Video Games
History

Snake

From Wikipedia, the free encyclopedia

Snake on a computer with Color Graphics Adapter

Snake is a video game concept which originated during the late 1970s in arcades. The name applies to the general game design; the original was not named Snake, and there is no definitive version of the game. Its simplicity has led to many implementations of the Snake concept. After it became the standard pre-loaded game on Nokia mobile phones in 1998, there was a resurgence of interest in the game as it found a larger audience.

Gameplay

The player controls a dot, square, or object on a bordered plane. As it moves forward, it leaves a trail behind, resembling a moving snake. In some games the end of the trail is in a fixed position, so the snake continually gets longer as it moves. In another common scheme the snake has a specific length, so there is a moving tail a fixed number of units away from the head. The player loses when the snake runs the screen border, a trail, or another obstacle.

History

Snake on a TRS-80

The Snake variety of games dates back to the arcade game Blockade, developed and published by Gremlin in 1976. In 1978, Atari, Inc. released, as an unofficial port, an early home console version of the Blockade concept, titled Surround. Surround was one of the nine Atari 2600 (VCS) launch titles, and was also sold by Sears under the name Chase. That same year, a similar game was launched for the Bally Astrocade as Checkmate.

The first known personal computer version of Snake, titled Worm, was programmed in 1978 by Peter Trefonas of the US on the TRS-80 computer, and published by CLOAD magazine in the same year. This was followed shortly afterwards with versions from the same author for the Commodore PET and Apple II computers. A microcomputer port of Hustle was first written by Peter Trefonas in 1979 and published by CLOAD. This was later released by Milton Bradley for the TI-99/4A in 1980.

There were several versions of Snake on the BBC Micro. 1982's Snake by Dave Bresnen was different in that the snake was controlled using the left and right arrow keys relative to the direction it was heading in. The snake increases in speed as it gets longer, and there are no "lives", making achieving a high score or reaching higher levels relatively difficult as one mistake means starting from the beginning.
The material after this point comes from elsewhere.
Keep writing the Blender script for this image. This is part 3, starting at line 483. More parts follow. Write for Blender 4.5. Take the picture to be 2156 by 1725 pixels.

A variant called Nibbles was included with MS-DOS for a period of time as a QBasic sample program.

Snake by Computer Concepts on the BBC Micro

An analog joystick-controlled variant of Snake, called Anaconda, was included as a hidden minigame in TimeSplitters 2, which featured free rotation instead of a fixed 4-direction system, and multiple types of food.

Snake II on Nokia 3310

More recent versions include a Neopets version known as Meerca Chase. Snake can be played on YouTube videos that use the 2010 version of the player. When a video is selected, the user can press the 'left' key, the 'right' key, the 'home' key, or the 'end' key for any period of time before immediately pressing the 'up' key. The game will appear and can be played in the videoscreen. Until 2012, a version called Old Snakey could be played inside Gmail.